May 28 – Reuters (Joseph Nasr, Michael Nienaber and Thomas Escritt): “Germany is worried by signs of weakening in the network of multilateral organizations and agreements designed to foster international cooperation, Chancellor Angela Merkel said… Merkel blamed the fraying of the multilateral order on a ‘double transition’ – the gradual fading of the direct memory of searing global conflict and the sheer pace and scale of technological change. ‘The people who experienced World War Two, the last true global catastrophe, are dying out and are no longer there as eyewitnesses,’ she told a conference in Berlin.”
May 28 – Wall Street Journal (Benoit Faucon): “Chinese and Russian state-backed companies are maneuvering to profit from European firms leaving Iran, threatening the Trump administration’s bid to raise economic pressure on Tehran. Their efforts show how Iran’s business landscape has shifted since the Trump administration withdrew from the nuclear pact… Secretary of State Mike Pompeo has threatened the ‘strongest set of sanctions in history’ if Iran doesn’t rein in its military activities across the Middle East and stop testing long-range missiles. European executives who tried to make inroads in Iran since the Obama administration struck the nuclear deal in 2015 are now concerned Beijing and Moscow will seize an insurmountable advantage in a large, growing market.”

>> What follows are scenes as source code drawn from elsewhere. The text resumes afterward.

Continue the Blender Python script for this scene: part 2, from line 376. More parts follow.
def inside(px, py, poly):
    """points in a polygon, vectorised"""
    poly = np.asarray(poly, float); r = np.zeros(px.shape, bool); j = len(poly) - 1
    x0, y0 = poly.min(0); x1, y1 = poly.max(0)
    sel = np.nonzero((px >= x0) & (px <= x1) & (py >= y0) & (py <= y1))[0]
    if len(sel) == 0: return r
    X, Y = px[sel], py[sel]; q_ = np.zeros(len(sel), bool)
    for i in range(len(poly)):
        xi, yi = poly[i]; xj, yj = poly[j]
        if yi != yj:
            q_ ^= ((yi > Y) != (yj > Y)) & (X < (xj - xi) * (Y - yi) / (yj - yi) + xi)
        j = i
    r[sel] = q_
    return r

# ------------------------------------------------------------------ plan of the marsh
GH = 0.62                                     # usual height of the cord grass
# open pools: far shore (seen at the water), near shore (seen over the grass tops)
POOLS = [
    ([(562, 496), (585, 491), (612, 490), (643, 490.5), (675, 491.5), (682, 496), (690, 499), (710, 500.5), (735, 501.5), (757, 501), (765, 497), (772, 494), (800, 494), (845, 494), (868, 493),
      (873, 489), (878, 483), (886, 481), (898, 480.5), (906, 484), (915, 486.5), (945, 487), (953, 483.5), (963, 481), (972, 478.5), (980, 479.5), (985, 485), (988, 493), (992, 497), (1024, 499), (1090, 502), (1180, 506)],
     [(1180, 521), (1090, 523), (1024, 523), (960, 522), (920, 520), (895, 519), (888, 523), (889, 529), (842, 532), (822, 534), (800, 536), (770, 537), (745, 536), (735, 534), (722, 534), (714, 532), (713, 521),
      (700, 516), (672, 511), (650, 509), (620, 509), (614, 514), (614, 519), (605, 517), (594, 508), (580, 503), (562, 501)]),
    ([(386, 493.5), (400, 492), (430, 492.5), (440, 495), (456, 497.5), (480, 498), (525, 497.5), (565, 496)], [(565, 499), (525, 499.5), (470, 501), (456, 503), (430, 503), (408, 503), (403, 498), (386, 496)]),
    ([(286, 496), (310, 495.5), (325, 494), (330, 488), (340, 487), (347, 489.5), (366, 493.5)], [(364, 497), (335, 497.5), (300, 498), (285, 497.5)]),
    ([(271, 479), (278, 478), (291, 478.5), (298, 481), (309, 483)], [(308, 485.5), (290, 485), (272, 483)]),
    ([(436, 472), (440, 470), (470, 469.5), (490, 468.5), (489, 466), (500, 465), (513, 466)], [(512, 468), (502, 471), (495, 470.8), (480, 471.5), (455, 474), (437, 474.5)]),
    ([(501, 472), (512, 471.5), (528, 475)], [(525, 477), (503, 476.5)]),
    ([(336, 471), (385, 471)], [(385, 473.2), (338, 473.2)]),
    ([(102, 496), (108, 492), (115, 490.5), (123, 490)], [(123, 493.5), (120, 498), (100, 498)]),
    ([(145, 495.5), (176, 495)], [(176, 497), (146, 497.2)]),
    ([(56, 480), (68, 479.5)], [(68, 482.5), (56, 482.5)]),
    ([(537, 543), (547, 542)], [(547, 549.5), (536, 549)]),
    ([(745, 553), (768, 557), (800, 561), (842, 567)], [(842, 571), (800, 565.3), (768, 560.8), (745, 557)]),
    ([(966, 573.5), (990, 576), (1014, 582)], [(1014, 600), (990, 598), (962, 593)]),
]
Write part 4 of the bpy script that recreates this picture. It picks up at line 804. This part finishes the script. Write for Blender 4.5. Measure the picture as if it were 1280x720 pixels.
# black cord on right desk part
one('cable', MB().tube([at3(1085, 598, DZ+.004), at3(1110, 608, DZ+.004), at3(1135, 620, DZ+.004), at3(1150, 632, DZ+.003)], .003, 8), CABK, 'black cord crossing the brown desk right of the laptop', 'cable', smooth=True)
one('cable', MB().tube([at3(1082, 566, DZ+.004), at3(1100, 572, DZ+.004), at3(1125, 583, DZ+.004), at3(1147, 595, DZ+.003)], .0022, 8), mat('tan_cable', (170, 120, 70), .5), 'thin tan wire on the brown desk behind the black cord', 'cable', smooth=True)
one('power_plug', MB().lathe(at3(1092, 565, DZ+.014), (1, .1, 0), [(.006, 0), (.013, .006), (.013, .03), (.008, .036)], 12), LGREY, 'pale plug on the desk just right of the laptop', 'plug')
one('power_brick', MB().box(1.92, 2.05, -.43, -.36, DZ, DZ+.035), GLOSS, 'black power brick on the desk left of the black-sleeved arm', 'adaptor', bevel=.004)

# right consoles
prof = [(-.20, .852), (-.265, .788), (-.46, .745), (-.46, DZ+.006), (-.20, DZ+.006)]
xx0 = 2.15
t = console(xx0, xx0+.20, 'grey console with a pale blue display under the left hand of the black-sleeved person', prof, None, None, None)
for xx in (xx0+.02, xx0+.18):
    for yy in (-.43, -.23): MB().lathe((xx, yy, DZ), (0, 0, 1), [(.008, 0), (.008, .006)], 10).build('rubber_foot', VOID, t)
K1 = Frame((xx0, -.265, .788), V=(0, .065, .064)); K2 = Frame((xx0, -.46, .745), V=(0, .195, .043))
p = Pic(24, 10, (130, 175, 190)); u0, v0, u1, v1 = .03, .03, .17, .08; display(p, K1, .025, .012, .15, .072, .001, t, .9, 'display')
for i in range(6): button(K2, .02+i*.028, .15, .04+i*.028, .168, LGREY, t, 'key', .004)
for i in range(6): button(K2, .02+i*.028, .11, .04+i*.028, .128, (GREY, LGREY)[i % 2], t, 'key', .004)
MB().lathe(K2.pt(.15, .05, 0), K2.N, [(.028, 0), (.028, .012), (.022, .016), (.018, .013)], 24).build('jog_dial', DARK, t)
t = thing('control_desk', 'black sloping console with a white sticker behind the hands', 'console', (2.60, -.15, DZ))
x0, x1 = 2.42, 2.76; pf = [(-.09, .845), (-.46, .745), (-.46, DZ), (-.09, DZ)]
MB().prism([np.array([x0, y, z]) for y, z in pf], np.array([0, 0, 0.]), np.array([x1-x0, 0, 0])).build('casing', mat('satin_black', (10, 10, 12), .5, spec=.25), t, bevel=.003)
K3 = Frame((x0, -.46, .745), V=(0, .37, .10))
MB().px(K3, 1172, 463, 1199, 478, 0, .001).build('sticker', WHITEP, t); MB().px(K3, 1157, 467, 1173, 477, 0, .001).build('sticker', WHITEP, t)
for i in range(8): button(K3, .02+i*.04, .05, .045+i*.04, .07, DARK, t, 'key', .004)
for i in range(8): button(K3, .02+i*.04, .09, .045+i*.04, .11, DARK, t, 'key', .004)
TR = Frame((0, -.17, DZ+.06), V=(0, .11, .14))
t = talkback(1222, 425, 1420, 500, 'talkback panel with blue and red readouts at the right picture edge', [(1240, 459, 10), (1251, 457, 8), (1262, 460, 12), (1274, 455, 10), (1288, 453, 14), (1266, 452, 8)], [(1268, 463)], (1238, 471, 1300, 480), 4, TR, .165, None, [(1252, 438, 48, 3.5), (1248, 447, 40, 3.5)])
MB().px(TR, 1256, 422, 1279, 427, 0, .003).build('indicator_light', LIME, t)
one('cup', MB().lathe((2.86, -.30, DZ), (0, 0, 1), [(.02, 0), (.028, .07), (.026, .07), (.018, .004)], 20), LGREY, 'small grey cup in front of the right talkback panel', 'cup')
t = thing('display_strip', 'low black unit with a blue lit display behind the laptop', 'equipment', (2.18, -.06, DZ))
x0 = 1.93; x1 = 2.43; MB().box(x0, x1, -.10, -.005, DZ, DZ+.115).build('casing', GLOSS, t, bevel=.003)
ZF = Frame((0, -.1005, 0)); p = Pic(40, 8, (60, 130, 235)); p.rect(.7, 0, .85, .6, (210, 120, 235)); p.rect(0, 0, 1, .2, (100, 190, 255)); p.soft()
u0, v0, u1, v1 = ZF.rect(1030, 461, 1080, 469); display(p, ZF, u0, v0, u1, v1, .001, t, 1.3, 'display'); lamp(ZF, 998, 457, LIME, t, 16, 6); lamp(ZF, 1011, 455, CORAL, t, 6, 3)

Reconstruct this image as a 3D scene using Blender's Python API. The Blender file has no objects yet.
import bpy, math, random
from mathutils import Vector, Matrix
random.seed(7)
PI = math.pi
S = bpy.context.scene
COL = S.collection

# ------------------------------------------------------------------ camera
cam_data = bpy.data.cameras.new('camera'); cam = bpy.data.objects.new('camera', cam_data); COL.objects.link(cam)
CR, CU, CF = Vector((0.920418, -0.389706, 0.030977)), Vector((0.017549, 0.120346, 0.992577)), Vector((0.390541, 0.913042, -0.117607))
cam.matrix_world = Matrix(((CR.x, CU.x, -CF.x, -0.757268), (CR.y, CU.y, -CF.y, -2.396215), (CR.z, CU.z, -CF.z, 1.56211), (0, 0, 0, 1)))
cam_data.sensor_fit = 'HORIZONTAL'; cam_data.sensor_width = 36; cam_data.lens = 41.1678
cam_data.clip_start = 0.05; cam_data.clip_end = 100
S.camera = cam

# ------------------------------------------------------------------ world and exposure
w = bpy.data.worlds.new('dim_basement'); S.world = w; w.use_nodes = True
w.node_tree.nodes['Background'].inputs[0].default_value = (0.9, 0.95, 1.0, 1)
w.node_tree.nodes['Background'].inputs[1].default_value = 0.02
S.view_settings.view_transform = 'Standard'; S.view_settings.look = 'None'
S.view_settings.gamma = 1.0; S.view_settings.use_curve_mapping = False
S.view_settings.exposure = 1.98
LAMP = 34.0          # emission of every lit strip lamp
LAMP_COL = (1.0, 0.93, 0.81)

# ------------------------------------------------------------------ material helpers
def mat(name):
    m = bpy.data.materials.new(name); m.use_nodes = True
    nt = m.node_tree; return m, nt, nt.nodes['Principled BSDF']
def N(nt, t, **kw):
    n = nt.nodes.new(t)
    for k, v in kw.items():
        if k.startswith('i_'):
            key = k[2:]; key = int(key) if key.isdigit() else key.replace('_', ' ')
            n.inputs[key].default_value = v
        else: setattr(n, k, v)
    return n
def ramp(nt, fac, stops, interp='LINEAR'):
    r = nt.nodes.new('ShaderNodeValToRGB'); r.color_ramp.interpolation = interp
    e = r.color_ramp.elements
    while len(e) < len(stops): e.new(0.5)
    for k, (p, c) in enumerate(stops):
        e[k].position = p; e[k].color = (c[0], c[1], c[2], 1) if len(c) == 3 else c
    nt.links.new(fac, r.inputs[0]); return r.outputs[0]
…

May 27 – Wall Street Journal (Chun Han Wong): “China criticized the U.S. for sending two warships into South China Sea waters that Beijing considers its territory, amid simmering bilateral tensions over trade and North Korea. …China’s foreign and defense ministries each expressed ‘firm opposition’ to what they described as violations of Chinese sovereignty by the guided-missile destroyer USS Higgins and the guided-missile cruiser USS Antietam… ‘The Chinese military took immediate action, deploying ships and aircraft to identify the U.S. vessels and issued warnings to drive them away,’ Chinese Defense Ministry spokesman Wu Qian said…, which said that the two vessels made ‘unauthorized’ entry into Chinese waters.”